Tuesday, July 11, 2006

a few lies and one great truth

Smiling, positive, in harmony. Kind, always ready to help. Accepting. In control. A piano poet. This is me. This is me. Swear to God!

If I can't fool anyone else, at least I can fool myself.

I'm browsing the blog of someone I vaguely know, someone from school who went on to collect a fun job, a beautiful family and friends to die for. She always sounds happy. Well, why wouldn't she? I will not read her blog again, I sternly tell myself. Yet every now and then I return to it, obsessively, to read about her latest fun adventure and look at the pictures of grinning kids. People like that should not be allowed to keep a blog. What do you think you know about life, you who always got what you wanted? Have you ever cried a tear in all your sunny days?

I am not jealous. I have my life, my adventures, my friends, things I've seen that nobody else has seen. No, really. Swear to God.

Lie all you want, PianoPoet, even you will start to question yourself at some point. Look at yourself, with your face green with envy. The bitterness that you swore would never touch your heart, slowly eating your intestines.

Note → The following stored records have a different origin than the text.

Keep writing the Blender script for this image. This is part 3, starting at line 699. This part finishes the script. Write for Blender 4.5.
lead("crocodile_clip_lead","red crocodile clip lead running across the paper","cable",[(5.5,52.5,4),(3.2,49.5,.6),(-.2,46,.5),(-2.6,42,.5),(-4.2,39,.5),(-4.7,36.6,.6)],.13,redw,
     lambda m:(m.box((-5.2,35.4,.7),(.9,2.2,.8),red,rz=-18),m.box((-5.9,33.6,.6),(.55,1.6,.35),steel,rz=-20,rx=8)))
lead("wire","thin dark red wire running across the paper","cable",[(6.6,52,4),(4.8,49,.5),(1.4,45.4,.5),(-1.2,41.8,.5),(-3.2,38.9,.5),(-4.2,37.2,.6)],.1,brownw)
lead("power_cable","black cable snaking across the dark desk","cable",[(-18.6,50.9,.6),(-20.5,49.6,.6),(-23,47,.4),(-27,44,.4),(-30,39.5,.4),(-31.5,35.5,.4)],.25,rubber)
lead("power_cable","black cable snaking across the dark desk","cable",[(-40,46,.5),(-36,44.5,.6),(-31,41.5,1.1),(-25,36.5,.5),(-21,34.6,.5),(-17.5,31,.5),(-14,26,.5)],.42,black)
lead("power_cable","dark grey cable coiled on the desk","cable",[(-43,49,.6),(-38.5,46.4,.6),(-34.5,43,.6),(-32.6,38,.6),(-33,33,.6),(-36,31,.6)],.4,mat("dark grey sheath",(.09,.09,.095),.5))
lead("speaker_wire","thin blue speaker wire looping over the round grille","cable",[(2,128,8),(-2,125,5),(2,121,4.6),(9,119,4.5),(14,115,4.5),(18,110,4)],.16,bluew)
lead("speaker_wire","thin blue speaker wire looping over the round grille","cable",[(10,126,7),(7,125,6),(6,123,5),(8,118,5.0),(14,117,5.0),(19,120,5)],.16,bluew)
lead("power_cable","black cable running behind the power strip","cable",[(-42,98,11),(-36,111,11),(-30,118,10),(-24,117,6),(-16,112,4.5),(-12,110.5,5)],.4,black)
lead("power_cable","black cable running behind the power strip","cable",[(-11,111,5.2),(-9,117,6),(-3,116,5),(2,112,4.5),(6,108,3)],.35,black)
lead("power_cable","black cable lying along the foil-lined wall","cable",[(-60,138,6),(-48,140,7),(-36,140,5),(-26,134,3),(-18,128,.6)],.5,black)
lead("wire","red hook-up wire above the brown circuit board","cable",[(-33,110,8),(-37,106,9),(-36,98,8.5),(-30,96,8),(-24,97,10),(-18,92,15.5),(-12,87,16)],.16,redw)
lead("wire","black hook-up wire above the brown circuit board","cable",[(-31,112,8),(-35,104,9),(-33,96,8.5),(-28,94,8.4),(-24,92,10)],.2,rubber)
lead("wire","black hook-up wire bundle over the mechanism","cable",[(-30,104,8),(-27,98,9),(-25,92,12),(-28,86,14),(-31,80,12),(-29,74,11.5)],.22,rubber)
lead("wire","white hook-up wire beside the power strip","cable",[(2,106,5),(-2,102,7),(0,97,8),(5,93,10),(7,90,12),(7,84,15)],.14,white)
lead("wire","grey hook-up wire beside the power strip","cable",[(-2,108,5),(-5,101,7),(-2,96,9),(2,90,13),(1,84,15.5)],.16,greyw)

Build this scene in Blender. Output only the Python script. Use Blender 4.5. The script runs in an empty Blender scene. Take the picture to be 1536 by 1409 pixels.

Found a church a while ago. I go there, sit at the back and avoid all eye contact, probably radiating anger, resentment, bitterness. The wonder of it: it's OK. People see me, leave me alone if that's the way I want it, but still welcome me back with a smile the following Sunday. I don't have to be happy or successful or Christian. I'm OK, as I am.

Maybe God himself sits down there next to me, not saying anything. Just being there.

"...the Father of compassion and the God of all comfort, who comforts us in all our troubles, so that we can comfort those in any trouble with the comfort we ourselves have received from God..."

Monday, July 10, 2006

weird and well-known

In a foreign country, and yet everything is familiar. The road signs are weird but I understand what they mean. I stop at a petrol station and easily find the chocolate that I never tried but know will taste good, and grab a newspaper in a strange language where the news are familiar.

I stutter something in the foreign language to the shop assistant but I feel it's not the first time, I have stuttered things in this language years ago.

Later, I sink back in a café chair and sip my coffee black, with a piece of bitter dark chocolate, the way I never drink coffee at home. Yet my body recognises the flavour. I kick off my shoes and feel the heat of the sun radiate from the pavement, like it never really does at home, and look around at a new environment. And it is all so well known that my heart aches from it.

It is a comfort, to be at home anywhere you go. It is also frightening. Have I seen everything there is to see in the world?

I really don't know how to be surprised anymore. Maybe I just don't dare to.

Saturday, July 08, 2006

view from a Paris suburb

Paris, France. Paris for me is hot summer's days strolling around the Champs-Elysées and various jardins, chewing on a baguette or a sweet crêpe, with the glorious freedom of being out there in the world with exciting people. Laughing with new friends as the guards of the Louvre scowled at us, daring each other to share our darkest secrets as we were leaving the magic city in a few days and never would see each other again.

I never did see these friends again but I hear the echo of their voices when I finally return to Paris years later. This time I'm colder, more confident, world-weary but not necessarily wiser. I arrive late with my friend and the taxi driver takes us to the wrong hotel. Many euros later we lay down our weary heads in a cheap hotel room. Outside our window is a roof covered in litter and pee and what is probably discarded syringes and I lock the door carefully. All I see of this sparkling city this time is the grey suburbs and the mad Parisian traffic before heading out towards other horizons. Can't wait to leave. Paris, the delights and the laughter of those long-lost friends are locked inside my memories and should stay there. Magic should not be recycled.